Aim of the task = Both the line containing "Write part 2" and the line containing "b = bmesh.new(); box(b, .024, .062, .068, .0768, RZ" are to be reproduced exactly, along with every line between them, and nothing more.

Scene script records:
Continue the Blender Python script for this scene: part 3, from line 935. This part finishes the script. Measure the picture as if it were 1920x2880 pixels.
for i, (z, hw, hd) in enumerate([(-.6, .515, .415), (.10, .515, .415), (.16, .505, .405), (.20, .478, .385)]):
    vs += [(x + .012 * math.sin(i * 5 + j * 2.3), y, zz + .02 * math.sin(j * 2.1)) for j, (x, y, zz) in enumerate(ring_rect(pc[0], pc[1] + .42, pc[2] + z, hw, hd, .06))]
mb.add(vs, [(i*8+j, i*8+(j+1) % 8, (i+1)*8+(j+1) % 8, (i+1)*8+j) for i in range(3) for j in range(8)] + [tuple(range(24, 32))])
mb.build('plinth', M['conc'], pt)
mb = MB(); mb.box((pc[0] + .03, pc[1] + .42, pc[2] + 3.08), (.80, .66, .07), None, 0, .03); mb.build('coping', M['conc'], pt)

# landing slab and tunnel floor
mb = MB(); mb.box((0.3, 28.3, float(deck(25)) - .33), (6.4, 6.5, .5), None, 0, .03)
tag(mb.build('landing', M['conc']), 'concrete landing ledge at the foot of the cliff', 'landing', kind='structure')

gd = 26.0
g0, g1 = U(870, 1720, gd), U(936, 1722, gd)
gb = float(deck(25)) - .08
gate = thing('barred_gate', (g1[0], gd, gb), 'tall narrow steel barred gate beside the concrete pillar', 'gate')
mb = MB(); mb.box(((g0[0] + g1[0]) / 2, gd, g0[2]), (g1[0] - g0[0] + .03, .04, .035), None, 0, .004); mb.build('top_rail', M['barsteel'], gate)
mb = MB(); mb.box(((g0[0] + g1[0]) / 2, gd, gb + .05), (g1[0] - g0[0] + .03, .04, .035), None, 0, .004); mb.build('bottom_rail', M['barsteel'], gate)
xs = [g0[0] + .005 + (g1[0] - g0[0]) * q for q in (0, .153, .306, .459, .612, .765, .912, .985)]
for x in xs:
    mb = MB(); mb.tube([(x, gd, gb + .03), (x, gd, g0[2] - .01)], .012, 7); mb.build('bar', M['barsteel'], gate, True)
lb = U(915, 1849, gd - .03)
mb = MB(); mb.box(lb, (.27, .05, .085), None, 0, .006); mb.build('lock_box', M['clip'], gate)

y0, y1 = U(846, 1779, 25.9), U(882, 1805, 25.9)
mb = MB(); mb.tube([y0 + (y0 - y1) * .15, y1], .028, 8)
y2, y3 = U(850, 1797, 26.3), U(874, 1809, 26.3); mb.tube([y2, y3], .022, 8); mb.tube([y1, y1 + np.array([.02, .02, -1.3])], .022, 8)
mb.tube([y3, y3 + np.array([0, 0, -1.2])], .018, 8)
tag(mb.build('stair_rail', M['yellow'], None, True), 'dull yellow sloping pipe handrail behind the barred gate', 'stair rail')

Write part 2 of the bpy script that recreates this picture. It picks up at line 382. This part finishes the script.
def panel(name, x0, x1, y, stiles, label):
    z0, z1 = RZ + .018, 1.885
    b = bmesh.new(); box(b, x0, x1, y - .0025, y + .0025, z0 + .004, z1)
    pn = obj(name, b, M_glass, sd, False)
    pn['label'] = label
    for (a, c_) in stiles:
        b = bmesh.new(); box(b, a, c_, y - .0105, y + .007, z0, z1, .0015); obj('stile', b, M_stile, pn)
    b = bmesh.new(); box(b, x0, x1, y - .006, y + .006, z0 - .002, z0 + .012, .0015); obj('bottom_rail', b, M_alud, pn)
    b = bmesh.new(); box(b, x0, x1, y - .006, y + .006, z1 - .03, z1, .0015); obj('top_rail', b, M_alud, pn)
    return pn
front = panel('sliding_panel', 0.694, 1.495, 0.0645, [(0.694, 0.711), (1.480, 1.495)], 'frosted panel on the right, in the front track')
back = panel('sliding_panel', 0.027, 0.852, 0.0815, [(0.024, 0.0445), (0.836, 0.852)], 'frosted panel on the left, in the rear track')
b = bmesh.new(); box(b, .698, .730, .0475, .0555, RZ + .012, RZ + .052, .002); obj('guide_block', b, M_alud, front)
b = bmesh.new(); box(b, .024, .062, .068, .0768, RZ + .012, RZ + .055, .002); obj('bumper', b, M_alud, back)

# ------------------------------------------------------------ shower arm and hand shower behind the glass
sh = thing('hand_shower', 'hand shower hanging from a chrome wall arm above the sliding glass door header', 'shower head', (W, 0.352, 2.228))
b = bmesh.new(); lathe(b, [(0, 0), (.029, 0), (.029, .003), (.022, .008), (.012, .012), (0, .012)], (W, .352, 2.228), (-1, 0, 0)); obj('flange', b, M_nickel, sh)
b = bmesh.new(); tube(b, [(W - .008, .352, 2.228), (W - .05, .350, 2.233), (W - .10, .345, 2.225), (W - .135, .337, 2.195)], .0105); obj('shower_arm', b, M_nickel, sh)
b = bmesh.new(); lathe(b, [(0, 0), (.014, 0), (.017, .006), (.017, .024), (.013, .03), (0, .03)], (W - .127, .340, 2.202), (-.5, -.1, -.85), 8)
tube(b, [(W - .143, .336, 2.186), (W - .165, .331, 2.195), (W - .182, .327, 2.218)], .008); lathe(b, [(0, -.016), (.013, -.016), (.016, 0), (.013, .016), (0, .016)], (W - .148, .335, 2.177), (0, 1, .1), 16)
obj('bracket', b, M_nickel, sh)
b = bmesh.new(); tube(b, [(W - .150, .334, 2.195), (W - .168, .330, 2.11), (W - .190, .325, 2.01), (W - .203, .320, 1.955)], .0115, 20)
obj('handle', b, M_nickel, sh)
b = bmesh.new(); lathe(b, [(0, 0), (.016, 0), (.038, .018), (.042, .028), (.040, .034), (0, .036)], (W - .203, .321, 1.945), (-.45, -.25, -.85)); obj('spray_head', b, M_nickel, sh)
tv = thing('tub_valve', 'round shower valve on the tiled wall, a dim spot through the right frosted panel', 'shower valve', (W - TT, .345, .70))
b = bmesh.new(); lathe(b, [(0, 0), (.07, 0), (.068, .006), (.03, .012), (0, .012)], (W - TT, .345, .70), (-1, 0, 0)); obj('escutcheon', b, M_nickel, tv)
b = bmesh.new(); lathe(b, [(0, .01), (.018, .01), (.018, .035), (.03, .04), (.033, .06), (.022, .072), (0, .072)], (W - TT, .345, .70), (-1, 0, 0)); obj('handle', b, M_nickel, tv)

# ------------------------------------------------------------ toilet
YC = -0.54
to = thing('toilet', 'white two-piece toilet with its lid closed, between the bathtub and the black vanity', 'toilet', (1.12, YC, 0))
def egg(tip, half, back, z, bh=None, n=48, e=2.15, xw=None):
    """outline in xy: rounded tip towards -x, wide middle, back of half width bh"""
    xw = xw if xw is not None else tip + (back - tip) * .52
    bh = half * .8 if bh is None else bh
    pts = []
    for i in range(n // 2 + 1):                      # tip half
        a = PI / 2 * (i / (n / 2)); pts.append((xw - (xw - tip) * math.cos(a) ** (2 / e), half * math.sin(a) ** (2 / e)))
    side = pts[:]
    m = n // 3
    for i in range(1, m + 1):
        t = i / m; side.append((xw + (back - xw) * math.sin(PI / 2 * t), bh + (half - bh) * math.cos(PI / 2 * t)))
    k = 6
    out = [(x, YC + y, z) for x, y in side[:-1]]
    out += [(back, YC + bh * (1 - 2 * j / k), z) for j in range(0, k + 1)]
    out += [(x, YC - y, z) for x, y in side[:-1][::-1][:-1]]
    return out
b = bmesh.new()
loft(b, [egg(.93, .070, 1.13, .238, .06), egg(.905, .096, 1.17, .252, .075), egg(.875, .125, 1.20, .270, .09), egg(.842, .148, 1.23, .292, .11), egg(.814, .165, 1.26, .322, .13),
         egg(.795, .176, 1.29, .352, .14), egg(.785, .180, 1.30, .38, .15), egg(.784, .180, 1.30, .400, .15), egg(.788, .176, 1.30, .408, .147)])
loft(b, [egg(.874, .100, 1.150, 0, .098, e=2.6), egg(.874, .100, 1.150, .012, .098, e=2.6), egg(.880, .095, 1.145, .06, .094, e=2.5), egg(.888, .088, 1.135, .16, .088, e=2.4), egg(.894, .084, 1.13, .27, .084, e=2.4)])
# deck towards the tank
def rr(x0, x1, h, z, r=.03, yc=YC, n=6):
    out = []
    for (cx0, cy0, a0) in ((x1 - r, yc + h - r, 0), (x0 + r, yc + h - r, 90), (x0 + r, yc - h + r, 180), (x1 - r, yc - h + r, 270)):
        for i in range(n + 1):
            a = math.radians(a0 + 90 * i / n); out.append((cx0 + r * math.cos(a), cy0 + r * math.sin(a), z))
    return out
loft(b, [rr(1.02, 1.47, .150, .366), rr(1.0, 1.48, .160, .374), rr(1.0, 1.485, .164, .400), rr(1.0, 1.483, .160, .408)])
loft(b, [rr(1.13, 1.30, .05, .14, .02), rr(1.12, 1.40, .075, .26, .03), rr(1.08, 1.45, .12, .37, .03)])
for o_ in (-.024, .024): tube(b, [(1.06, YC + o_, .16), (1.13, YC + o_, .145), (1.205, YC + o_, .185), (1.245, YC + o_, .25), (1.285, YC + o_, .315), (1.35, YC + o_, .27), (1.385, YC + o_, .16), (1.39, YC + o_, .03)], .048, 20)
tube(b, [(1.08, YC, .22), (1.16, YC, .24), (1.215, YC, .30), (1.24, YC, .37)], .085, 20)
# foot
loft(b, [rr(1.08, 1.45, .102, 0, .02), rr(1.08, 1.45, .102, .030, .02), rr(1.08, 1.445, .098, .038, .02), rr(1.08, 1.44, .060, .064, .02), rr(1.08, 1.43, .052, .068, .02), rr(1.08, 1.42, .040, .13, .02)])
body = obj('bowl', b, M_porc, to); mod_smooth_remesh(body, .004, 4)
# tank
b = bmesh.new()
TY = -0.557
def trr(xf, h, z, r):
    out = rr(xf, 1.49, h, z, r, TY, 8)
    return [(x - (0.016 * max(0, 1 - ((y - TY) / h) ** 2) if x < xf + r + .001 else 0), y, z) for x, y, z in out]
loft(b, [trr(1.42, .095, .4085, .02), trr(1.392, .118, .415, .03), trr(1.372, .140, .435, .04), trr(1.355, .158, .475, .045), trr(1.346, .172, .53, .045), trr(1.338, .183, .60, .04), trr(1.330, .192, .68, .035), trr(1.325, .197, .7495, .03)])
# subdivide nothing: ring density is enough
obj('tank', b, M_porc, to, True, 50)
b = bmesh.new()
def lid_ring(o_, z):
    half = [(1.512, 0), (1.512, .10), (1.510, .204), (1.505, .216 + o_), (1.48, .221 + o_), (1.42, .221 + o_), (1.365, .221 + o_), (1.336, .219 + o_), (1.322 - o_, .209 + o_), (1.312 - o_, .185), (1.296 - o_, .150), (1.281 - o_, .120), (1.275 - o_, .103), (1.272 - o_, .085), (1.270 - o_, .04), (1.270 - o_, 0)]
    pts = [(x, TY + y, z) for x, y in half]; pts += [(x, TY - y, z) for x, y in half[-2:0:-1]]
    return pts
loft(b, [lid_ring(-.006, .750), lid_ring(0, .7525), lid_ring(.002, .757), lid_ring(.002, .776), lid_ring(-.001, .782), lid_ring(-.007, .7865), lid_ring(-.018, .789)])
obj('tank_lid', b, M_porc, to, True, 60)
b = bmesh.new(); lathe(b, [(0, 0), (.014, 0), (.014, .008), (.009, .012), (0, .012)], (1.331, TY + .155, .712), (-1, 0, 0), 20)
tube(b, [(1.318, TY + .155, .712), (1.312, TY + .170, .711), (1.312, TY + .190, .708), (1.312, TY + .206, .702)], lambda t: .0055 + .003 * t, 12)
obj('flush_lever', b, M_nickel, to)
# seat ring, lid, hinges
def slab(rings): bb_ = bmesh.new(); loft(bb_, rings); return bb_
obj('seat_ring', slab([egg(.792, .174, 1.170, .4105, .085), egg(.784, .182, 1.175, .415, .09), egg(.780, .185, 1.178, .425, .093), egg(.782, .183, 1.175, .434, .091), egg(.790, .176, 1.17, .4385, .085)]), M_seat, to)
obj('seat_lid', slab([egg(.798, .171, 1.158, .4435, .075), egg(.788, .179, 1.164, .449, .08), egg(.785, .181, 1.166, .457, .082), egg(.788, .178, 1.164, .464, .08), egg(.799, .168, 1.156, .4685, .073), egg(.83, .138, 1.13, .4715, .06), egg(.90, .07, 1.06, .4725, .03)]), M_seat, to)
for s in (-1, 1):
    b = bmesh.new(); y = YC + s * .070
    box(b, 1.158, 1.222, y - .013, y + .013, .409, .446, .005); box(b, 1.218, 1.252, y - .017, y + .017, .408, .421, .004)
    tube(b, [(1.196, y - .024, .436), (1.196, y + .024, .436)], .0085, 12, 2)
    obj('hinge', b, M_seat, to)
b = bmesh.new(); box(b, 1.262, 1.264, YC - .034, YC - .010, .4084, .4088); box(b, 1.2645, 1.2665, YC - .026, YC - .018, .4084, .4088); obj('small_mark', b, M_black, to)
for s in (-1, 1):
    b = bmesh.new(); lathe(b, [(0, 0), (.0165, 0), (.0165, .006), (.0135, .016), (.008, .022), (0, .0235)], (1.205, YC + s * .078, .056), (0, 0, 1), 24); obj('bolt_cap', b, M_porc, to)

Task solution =
Write part 2 of the bpy script that recreates this picture. It picks up at line 382. This part finishes the script.
def panel(name, x0, x1, y, stiles, label):
    z0, z1 = RZ + .018, 1.885
    b = bmesh.new(); box(b, x0, x1, y - .0025, y + .0025, z0 + .004, z1)
    pn = obj(name, b, M_glass, sd, False)
    pn['label'] = label
    for (a, c_) in stiles:
        b = bmesh.new(); box(b, a, c_, y - .0105, y + .007, z0, z1, .0015); obj('stile', b, M_stile, pn)
    b = bmesh.new(); box(b, x0, x1, y - .006, y + .006, z0 - .002, z0 + .012, .0015); obj('bottom_rail', b, M_alud, pn)
    b = bmesh.new(); box(b, x0, x1, y - .006, y + .006, z1 - .03, z1, .0015); obj('top_rail', b, M_alud, pn)
    return pn
front = panel('sliding_panel', 0.694, 1.495, 0.0645, [(0.694, 0.711), (1.480, 1.495)], 'frosted panel on the right, in the front track')
back = panel('sliding_panel', 0.027, 0.852, 0.0815, [(0.024, 0.0445), (0.836, 0.852)], 'frosted panel on the left, in the rear track')
b = bmesh.new(); box(b, .698, .730, .0475, .0555, RZ + .012, RZ + .052, .002); obj('guide_block', b, M_alud, front)
b = bmesh.new(); box(b, .024, .062, .068, .0768, RZ + .012, RZ + .055, .002); obj('bumper', b, M_alud, back)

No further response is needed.